Arno Vihalemm (born Arnold Koch, 24. V 1911 – 21. VI 1990) was an Estonian poet and artist living abroad.
Arno Vihalemm was born in the Rääma district of Pärnu, the son of a customs official. In 1931 he graduated from Pärnu Boys’ Gymnasium and worked initially as a surveyor’s draughtsman. Among his circle of acquaintances at the time were his slightly younger schoolmate August Sang and Kaarel Ird, a slightly older boy from Rääma. Arno Vihalemm was interested in the theatre and acted in a play staged by Kaarel Ird for the Pärnu Workers’ Theatre. According to Ird’s memoirs, at that stage Vihalemm had already written some poems. From 1935 to 1940 and in 1943 he studied at the Pallas school of art in Tartu, where his teachers were Nikolai Triik, Kaarel Liimand and Aleksander Vardi. His poetry writing continued in Tartu. In November 1936 Vihalemm made his debut with three poems in the journal Looming, and in subsequent years he contributed for the journal. Vihalemm became famous in the late thirties for his epigrams in the newspaper Tänapäev.
In 1944 he moved to Sweden, living in the town of Ystad and working as an artist in a ceramics factory and the director of a painting course, as a museum official and a freelance artist. Study trips took Vihalemm to Germany, Switzerland, Spain and France. His first independent exhibition was in 1955. In the late forties Vihalemm’s main medium as an artist was painting. From the early fifties there was a long period of graphic art, rewarded with recognition. Vihalemm also became known as a book designer. In 1958 Vihalemm published a unique work: a folder of linocuts with verses under the title Marionetid (‘Marionettes’). The graphics in the book have a teasing effect and naive, primitive contours.
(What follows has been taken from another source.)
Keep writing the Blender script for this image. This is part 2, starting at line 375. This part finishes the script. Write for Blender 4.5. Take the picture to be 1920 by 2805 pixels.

Vihalemm was a contemporary of the members of the Arbujad poetry grouping. His early poetry followed their high poetic style, especially the spirit of Heiti Talvik’s epigrams. Vihalemm’s poetry in his first collection, Kaja kivi südames. Luuletusi 1936-1944 (‘Echo in the Heart of the Stone. Poems 1936-1944’, 1954) represents both the Arbujad-inspired poetry published in Looming in the late thirties and comic verse. The final cycles, describing the feelings of an exile, are heavy and depressing in their choice of words. Vihalemm’s mature poetry is characterised by a masterful unification of high and low, of the exalted and the frivolous. His verses are often ironical, self-ironic, sometimes sarcastic. His satire on the injustices of humankind are gloomily compassionate; his verses are abundant in parody and playful verbal imagery. The author’s talent for burlesque was most brilliantly expressed in his 1966 poetry collection Tsoo-loogia ehk ingel lindudega (‘Tso-ology, Or an Angel with the Birds).
Vihalemm translated a selection of Nils Ferlin’s poetry, Laule ja luulet (‘Songs and Poetry’, 1984) from Swedish to Estonian.
Arno Vihalemm’s sons were Rein Vihalemm (1938 – 2015), a philosopher of science, and Peeter Vihalemm (b. 1944), a professor of media studies.
L. P. (Translated by C. M.)
Books in Estonian
Poetry
Kaja kivi südames: luuletusi 1936–1944. Lund: Eesti Kirjanike Kooperatiiv, 1954, 64 lk.
Marionetid: mapp linoollõikeid värssidega. Ystad: Vihalemm, 1958, 20 lk.
Consolationes. Lund: Eesti Kirjanike Kooperatiiv, 1961, 95 lk.
Ühe Pärnust pärit poeedi palgepooli. Tallinn, 1965, 32 lk.
Tsoo-loogia ehk ingel lindudega. Lund: Eesti Kirjanike Kooperatiiv, 1966, 95 lk.
Ühe keelega kannel: riimitud ja riimimata antiluulet 1967–1978. Lund: Eesti Kirjanike Kooperatiiv, 1979, 79 lk.
Viis on viis: viies kogu värsse 1936–1986. Lund: Eesti Kirjanike Kooperatiiv, 1986, 62 lk.
Lugemik: autoriseeritud valikkogu, 1947–89. Tallinn: Eesti Raamat, 1991, 156 lk.
Kogutud luule. Tallinn: Eesti Keele Sihtasutus, 2011, 471 lk.
Prose
Kunstnik eesti kirjanduses: tüübikriitiline veste. Rooma: Maarjamaa, 1975, 76 lk.